Lees, who has been coming to Grand Prix in Brazil for a decade, said it was the first time he had been attacked.

"I think it is a lot worse," he said of the conditions at Interlagos, on the outskirts of Sao Paulo surrounded by poor housing and thick traffic.

"The whole place is crumbling. Every year we come here it has crumbled worse."

Newly installed guttering on the garages collapsed during a thunderstorm on Wednesday, crashing down under the weight of water. Lees said there were nails and rivets in the pit lane which had to be swept clean.

The track was fined $100,000 last year after advertising hoardings collapsed during qualifying, narrowly missing the Prost of Frenchman Jean Alesi.

The theft of the wheel rims was a serious blow to Minardi, since they were all fronts which meant effectively three or four sets of tyres were useless.

"We'll manage, we do have a fallback but again it's a problem that wouldn't happen at Silverstone or anywhere else."

Brazil is the only South American race on the Formula One calendar.
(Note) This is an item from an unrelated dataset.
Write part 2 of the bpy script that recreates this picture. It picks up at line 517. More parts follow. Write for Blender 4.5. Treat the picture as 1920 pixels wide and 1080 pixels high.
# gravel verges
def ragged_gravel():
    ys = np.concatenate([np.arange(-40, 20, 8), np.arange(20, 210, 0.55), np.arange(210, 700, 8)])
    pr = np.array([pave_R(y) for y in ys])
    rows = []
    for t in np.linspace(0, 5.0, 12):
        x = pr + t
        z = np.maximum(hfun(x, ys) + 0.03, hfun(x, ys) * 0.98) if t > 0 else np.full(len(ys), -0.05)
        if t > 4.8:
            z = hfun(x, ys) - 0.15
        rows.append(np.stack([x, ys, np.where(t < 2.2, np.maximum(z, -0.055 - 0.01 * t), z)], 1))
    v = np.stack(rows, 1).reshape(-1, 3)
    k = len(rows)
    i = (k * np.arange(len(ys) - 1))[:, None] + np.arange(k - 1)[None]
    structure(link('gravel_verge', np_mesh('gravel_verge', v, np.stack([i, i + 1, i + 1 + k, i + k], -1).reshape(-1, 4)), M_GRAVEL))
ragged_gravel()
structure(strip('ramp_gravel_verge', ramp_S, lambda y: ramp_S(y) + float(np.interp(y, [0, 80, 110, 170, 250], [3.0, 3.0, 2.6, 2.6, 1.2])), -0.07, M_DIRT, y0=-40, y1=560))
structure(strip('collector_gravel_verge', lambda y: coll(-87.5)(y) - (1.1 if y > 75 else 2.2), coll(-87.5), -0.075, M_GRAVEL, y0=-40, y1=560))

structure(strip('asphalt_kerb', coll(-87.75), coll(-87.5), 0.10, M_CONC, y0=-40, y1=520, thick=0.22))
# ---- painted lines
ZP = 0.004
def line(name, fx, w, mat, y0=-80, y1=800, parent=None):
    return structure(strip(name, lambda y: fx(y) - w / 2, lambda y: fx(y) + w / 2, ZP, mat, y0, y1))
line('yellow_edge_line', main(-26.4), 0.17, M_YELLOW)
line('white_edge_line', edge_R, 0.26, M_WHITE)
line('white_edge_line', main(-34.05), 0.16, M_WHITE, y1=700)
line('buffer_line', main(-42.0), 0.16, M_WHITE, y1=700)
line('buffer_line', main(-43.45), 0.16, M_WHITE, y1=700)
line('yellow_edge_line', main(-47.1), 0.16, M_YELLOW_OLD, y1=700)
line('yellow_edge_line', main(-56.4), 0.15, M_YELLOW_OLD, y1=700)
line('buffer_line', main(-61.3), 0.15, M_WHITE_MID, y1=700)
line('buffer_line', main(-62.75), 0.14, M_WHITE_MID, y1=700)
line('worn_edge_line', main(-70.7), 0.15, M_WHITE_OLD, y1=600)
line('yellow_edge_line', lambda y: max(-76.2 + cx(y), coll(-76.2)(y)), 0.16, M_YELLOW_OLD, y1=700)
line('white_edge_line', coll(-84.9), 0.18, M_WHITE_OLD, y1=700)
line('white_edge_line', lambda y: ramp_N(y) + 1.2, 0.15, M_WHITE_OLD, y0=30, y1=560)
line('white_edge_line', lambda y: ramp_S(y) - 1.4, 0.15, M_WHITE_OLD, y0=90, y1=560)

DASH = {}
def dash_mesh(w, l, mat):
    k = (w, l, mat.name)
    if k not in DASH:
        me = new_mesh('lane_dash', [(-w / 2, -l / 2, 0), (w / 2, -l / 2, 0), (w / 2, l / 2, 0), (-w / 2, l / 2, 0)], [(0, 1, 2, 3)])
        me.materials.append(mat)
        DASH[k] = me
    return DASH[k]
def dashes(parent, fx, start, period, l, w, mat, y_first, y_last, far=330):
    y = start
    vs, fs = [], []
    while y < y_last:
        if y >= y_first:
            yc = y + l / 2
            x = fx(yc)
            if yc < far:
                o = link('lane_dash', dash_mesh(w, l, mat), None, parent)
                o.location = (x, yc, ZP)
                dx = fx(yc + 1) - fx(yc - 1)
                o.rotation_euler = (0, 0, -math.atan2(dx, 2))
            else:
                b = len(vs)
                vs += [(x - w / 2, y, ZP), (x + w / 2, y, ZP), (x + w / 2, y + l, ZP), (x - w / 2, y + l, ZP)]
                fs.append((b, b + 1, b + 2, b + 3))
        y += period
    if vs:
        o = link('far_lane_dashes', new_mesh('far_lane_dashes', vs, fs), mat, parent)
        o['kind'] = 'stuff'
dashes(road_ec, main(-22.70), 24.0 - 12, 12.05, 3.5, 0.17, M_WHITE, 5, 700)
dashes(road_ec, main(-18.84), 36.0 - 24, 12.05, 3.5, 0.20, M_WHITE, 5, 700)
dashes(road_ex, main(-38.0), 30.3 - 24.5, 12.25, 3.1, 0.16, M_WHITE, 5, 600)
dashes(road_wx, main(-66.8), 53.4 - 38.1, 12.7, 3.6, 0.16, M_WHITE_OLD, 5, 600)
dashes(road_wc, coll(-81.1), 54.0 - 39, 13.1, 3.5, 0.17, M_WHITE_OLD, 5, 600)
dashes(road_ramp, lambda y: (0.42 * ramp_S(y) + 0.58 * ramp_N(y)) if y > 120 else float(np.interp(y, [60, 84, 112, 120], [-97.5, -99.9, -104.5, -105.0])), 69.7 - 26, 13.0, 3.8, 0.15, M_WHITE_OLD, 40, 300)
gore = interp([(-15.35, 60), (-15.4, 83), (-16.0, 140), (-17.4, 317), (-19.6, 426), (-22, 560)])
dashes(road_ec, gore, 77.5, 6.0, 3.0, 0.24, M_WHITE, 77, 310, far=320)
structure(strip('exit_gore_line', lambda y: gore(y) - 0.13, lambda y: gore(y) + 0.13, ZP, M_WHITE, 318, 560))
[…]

Sao Paulo was home to the late world champion Ayrton Senna, who died at Imola in 1994 and is buried here.

British American Racing (BAR) boss Craig Pollock agreed that Brazil would always have a place on the calendar because of the country's Formula One heritage "but it doesn't mean Brazil should be given carte blanche".

The fact that Interlagos follows the Malaysian Grand Prix, held at the state of the art Sepang circuit, also makes Interlagos' facilities stand out.